EXERCISE INSTRUCTIONS:
Return, exactly as written, the lines that start at the one holding "Write a USD" and end at the one holding "from pxr import", with both of those lines kept. Skip any pictures.

(Scene script records)
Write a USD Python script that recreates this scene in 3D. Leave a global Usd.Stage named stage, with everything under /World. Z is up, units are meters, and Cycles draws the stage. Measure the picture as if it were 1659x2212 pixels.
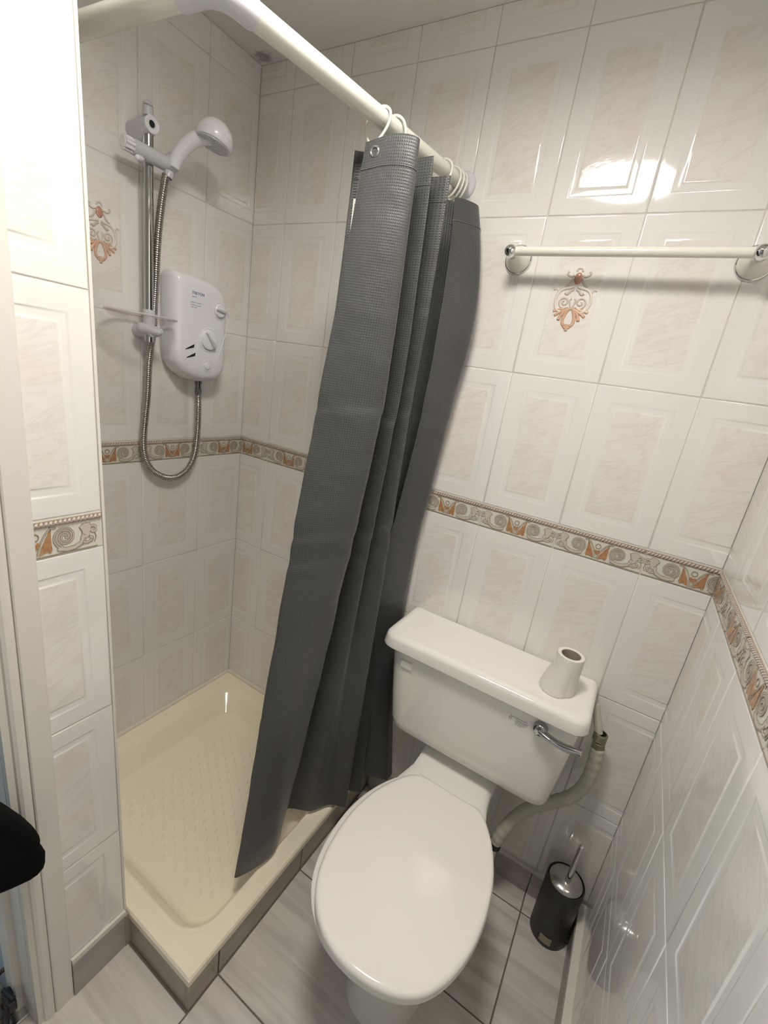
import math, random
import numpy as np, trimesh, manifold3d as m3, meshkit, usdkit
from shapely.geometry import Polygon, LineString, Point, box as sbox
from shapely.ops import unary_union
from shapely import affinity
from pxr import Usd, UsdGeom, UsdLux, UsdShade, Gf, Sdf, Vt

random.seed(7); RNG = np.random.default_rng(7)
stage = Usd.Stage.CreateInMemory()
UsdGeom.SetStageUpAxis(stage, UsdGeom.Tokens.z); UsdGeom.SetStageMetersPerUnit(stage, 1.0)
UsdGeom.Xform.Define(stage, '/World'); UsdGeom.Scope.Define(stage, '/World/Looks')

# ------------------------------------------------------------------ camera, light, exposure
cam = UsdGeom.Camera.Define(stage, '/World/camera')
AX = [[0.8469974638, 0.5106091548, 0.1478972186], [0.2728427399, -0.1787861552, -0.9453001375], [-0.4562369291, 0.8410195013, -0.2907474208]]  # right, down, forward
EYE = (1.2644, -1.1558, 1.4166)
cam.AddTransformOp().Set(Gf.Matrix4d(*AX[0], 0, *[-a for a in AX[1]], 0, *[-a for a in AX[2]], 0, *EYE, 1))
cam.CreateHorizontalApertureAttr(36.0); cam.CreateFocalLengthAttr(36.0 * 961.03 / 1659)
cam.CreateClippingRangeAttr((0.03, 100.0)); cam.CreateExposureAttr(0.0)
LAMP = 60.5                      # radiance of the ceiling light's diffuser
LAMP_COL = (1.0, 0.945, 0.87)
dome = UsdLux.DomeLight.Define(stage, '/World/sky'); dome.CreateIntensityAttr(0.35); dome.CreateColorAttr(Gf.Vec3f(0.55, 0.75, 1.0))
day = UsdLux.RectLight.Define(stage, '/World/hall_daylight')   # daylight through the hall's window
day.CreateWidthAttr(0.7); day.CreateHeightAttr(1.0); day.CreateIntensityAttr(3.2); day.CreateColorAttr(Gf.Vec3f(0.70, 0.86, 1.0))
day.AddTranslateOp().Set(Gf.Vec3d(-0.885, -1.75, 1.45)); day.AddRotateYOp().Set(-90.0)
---
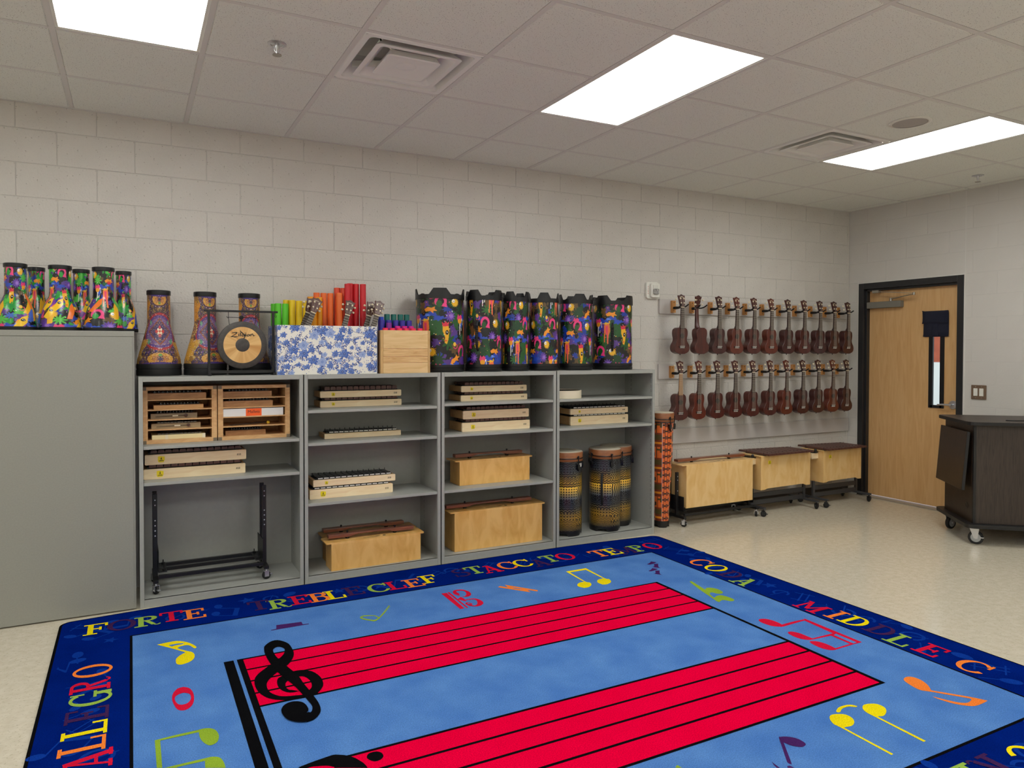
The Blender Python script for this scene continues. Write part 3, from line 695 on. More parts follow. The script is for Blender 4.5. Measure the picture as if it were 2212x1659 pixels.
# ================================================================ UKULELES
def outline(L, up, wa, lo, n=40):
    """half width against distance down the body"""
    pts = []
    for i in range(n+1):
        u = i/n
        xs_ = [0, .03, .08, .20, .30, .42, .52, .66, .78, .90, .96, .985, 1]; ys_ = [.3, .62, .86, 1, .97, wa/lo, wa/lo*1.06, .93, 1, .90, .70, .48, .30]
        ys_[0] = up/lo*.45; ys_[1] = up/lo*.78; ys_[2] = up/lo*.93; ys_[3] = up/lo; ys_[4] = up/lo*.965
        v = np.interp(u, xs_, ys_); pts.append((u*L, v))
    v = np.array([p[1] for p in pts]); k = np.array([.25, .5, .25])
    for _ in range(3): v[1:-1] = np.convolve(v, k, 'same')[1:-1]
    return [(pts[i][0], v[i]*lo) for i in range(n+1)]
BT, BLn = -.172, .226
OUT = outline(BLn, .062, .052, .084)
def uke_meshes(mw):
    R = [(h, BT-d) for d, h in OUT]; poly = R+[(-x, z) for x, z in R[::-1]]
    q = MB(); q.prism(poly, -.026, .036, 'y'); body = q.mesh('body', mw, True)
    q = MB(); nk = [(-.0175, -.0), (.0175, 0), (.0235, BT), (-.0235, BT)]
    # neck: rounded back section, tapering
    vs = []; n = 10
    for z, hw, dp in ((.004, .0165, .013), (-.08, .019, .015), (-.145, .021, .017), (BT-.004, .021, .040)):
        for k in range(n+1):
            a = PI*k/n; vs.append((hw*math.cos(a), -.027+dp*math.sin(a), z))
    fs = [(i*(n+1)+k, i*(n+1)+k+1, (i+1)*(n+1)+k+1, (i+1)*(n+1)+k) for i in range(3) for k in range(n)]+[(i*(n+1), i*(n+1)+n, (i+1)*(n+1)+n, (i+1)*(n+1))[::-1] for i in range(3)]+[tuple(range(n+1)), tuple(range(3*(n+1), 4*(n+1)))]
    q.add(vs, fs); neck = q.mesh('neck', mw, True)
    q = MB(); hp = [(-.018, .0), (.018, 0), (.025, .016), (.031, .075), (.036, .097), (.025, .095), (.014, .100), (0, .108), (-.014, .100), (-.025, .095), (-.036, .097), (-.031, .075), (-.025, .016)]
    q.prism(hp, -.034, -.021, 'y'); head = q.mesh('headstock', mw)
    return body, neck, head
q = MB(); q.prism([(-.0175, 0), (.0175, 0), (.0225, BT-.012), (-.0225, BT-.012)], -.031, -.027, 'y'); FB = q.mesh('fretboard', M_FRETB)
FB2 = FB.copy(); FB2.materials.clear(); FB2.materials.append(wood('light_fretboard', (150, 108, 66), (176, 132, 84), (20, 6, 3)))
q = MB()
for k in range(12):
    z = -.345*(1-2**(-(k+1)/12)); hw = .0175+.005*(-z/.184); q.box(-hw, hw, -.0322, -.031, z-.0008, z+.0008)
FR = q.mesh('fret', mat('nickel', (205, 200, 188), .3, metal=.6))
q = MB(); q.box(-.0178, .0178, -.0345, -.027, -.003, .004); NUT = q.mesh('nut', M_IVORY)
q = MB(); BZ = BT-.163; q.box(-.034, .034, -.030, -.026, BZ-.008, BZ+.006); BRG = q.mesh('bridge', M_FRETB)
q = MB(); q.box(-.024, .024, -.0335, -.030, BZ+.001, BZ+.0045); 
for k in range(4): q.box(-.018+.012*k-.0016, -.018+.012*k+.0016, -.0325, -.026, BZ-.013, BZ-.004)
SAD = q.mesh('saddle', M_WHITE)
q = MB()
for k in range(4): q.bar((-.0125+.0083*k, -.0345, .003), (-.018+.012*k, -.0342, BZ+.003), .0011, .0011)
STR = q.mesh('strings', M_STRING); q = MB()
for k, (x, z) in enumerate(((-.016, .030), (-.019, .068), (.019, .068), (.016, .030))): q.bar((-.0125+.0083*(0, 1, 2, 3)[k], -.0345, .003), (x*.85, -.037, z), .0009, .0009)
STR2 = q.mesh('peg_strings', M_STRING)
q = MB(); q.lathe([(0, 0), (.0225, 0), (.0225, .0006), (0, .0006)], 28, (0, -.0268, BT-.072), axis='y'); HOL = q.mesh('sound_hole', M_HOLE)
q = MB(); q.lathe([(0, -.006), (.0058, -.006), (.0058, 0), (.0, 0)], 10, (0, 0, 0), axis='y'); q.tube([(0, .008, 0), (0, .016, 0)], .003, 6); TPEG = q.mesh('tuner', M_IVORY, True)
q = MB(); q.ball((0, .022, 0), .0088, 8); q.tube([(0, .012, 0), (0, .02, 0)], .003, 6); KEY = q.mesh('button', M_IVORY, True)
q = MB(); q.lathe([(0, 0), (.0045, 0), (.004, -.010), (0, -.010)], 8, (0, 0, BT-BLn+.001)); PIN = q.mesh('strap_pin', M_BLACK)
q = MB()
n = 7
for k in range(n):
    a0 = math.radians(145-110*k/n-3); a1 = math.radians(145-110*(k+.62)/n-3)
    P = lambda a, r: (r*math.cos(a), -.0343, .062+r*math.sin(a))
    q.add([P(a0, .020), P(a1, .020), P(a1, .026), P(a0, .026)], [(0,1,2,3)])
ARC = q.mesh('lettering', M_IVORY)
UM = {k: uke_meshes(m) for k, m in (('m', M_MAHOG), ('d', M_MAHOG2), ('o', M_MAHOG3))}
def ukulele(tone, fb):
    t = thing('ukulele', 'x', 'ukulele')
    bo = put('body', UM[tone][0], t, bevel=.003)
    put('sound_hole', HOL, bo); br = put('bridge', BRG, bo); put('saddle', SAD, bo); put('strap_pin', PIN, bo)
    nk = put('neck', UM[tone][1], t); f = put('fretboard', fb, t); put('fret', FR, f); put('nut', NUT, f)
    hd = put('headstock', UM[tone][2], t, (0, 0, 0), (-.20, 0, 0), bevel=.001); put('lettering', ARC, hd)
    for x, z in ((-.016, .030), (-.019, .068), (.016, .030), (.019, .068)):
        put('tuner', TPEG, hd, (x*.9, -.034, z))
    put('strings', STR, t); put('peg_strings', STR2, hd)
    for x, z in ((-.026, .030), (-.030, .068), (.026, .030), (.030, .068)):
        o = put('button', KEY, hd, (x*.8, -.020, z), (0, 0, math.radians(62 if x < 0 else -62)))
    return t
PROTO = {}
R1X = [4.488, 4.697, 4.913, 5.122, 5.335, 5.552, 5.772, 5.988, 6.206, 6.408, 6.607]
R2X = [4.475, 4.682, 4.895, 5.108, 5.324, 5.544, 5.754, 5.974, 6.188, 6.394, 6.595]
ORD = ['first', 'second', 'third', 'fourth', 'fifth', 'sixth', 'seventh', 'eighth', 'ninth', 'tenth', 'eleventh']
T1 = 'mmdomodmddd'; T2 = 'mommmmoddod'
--
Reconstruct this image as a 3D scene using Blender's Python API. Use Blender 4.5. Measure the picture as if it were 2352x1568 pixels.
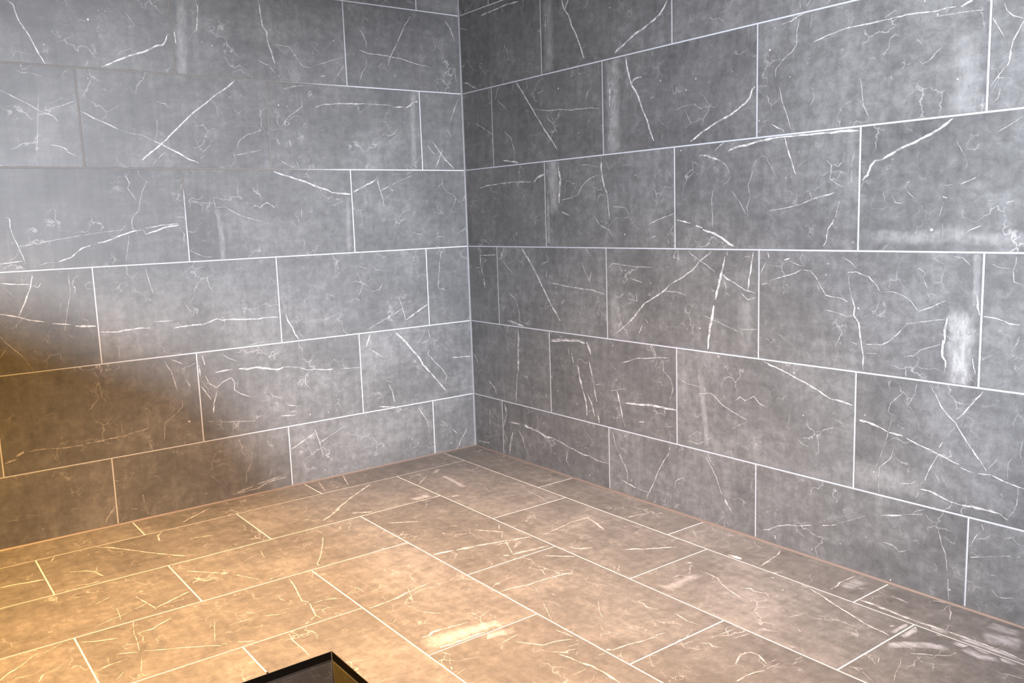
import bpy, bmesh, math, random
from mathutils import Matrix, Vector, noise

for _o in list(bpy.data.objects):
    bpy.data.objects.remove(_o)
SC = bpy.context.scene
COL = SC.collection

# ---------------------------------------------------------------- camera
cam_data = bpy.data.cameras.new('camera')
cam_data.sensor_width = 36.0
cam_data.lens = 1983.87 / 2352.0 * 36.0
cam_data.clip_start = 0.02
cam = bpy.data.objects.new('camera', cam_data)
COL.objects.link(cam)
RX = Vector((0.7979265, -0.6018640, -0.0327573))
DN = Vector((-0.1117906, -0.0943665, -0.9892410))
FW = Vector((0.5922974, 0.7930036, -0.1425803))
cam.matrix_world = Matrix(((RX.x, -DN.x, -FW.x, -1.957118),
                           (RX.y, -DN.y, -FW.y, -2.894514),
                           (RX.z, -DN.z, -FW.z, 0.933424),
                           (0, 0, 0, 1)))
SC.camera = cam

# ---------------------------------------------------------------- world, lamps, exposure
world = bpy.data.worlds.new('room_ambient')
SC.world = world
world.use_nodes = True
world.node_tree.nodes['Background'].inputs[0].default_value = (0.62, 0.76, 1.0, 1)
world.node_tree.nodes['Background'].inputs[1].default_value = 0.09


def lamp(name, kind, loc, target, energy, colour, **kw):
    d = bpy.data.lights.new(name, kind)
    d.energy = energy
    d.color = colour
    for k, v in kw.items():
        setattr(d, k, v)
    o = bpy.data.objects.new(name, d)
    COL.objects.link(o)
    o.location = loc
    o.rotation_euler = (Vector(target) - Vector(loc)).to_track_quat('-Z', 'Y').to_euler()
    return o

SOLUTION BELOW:
Write a USD Python script that recreates this scene in 3D. Leave a global Usd.Stage named stage, with everything under /World. Z is up, units are meters, and Cycles draws the stage. Measure the picture as if it were 1659x2212 pixels.
import math, random
import numpy as np, trimesh, manifold3d as m3, meshkit, usdkit
from shapely.geometry import Polygon, LineString, Point, box as sbox
from shapely.ops import unary_union
from shapely import affinity
from pxr import Usd, UsdGeom, UsdLux, UsdShade, Gf, Sdf, Vt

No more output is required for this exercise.